One point we agree on is that e-learning is a lonely business and a key reason why this method often fails is because it is ‘self-learning’. However our solutions are different. He advocates the more resource intensive solution of a coach for each learner; I accept that this solution is desirable if it is possible but I would also encourage twos and threes to learn together, something which seems to happen all too infrequently. It concerns me that the widespread use of the term ‘self-learning’ seems to exclude this possibility.

The article places great emphasis on the need to communicate the benefits of e-learning to the user. The point is made that, though many trainers stress the benefits of face-to-face communication compared to e-learning, a similar argument can be made the other way round; more flexibility of timing, greater consistency of content, the ability to adjust to your own pace etc.

This seems sensible, though I not convinced that communication of benefits alone would make a big difference to the often disappointing levels of take-up that are typically found after e-learning launches. And some of the other advice provided - ask learners to set time aside in short chunks, tell them to enter time in the diary - comes across as patronising. I would have expected to see more emphasis on the benefits of e-learning as part of blended solutions rather than stand-alone, which seems a much more likely to improve take-up levels.

The article would also have been more balanced if the author had been more objective about e-learning’s limitations. There is a brief mention of the fact that it is most effective when knowledge acquisition and retention is the main goal, but nothing about the limitations when the objectives are skill development and application.

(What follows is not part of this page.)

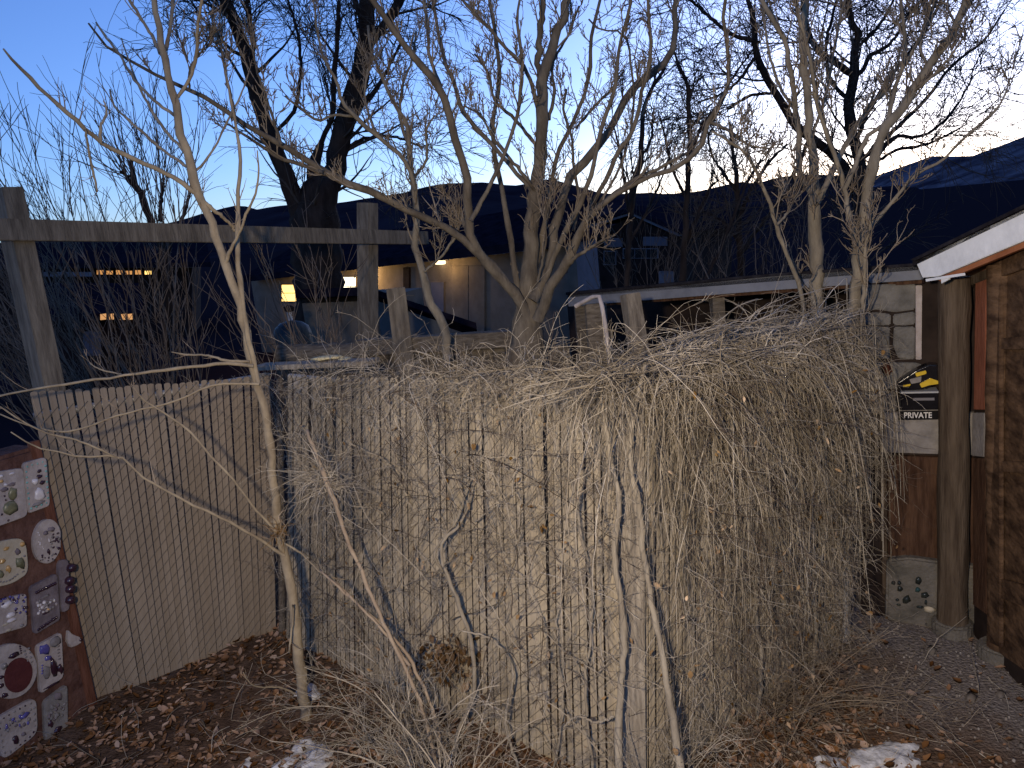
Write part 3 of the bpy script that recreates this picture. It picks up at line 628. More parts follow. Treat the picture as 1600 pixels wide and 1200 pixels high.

Advocates of e-learning would be far more credible if they also accepted the advantages of face-to-face sessions; the interactions between groups, the ability to ask and discuss questions on key issues, the greater flexibility to tailor material and change direction as necessary. This might encourage them to see that there is a middle ground - the development of interactive virtual classroom sessions - which gives you the best of both worlds without major investment. This virtual approach, together with the use of blended designs, is the direction in which MTP, driven by the needs of our international clients, is clearly heading.